Beispiel: Ausgehend von einer Liste, die die Eheleute angefertigt haben, wird darüber entschieden, wer welche Gegenstände nach der Scheidung endgültig behalten darf (etwa die Wohnzimmer- und Kücheneinrichtung, der gemeinsam angeschaffte und benutzte etc.). Das Gericht schätzt den aktuellen Wert der zu verteilenden Gegenstände auf insgesamt 5.000,00 EUR. Der Streitwert des Ausgangsfalls steigt um 5.000,00 EUR von 7.350,00 EUR auf 12.350,00 EUR. v

Auch im isolierten Verfahren zur Verteilung des Hausrats bestimmt sich der Streitwert nach der genannten Schätzung.

Kann sich das Ehepaar nicht darauf einigen, wer nach der Ehescheidung die frühere Ehewohnung bewohnen soll und muss das Gericht hierüber eine Entscheidung treffen, erhöht sich der Streitwert um pauschal 4.000,00 EUR.

Beispiel: In unserem Ausgangsfall erhöht sich der Streitwert der Ehescheidung in Höhe von 7.350,00 EUR um 4.000,00 EUR und beträgt damit insgesamt 11.350,00 EUR.

Im isolierten Verfahren ist während der Trennung ein Streitwert von 3.000,00 EUR, nach der Ehescheidung von 4.000,00 EUR anzusetzen.

Außergerichtliche Tätigkeit, Vergleiche

Bitte beachten Sie: Bei der nachfolgenden Tabelle werden nur die Kosten eines gerichtlichen Verfahrens mit einer streitigen Entscheidung dargestellt. Geht diesem eine außergerichtliche Tätigkeit voran oder wird ein Streit durch einen Vergleich beigelegt, so erhöhen sich die Kosten nochmals. Eine konkrete Berechnung wird hierbei jedoch so kompliziert, dass tatsächlich nur ein grob vereinfachter Überblick gegeben werden kann:

Im Falle einer außergerichtlichen Tätigkeit werden die einzelnen Streitpunkte regelmäßig getrennt nach ihrem jeweiligen Gegenstandswert abgerechnet.
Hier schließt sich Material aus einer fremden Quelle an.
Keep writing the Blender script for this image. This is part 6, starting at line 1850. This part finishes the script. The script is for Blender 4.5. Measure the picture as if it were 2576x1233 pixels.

Die Hälfte der außergerichtlichen Kosten wird jedoch sodann von den gerichtlichen Anwaltskosten abgezogen.

Durch einen Vergleich erhöhen sich die Kosten um etwa 40% des Wertes, der für eine isolierte Berechnung der Angelegenheit angefallen wäre, über die ein Vergleich geschlossen worden ist.